Tragedy in literature is a protest against the 'petty pace' of life, against God, chance, fate or circumstance, against 'bad things happening to good people'.


Tragedy in 'Every Day' Life

So how are we to take Aristotle's declaration that tragedy is incidents 'arousing awe and wonder (pity and fear)' in the every day descriptions of the tragic? The Oxford English Dictionary describes tragedy as 'a sad event, serious action or calamity', so that covers the events of September 11, 2001 (the shedding of innocent blood will always be a tragedy, indicative of the failure of society, the failure of culture), but perhaps not a person failing yet another exam. A 'sad event' depends entirely on perspective – As Schopenhauer wrote, you can tell how difficult a person's life is by asking them how they are, if they complain about plumbing, their job etc, then their life is going pretty well, they focus on the mundane problems because they don't have life threatening problems facing them. If you can call failing a driving test for the third time a 'tragedy', then you can't have any overwhelming problems facing you.

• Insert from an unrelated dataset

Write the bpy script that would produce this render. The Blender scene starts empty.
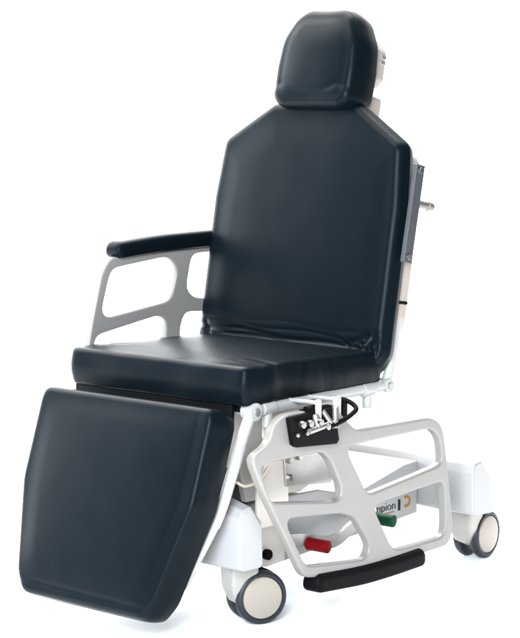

1 The Roman poet Horace says that it was because the winner at choral competitions received a goat as a prize. It may alternatively be a reference to the goat-satyrs of Peloponnesian plays.
2 Jean Racine (1639 - 99) was a French tragic dramatist whose plays were often drawn from Greek and Roman literature ( Andromaque) and Roman and Turkish history (Britannicus and Bajazet)
3 Jean Anouilh (1910 - 87) was a French dramatist and, from the 1930s, one of the most popular playwrights in France.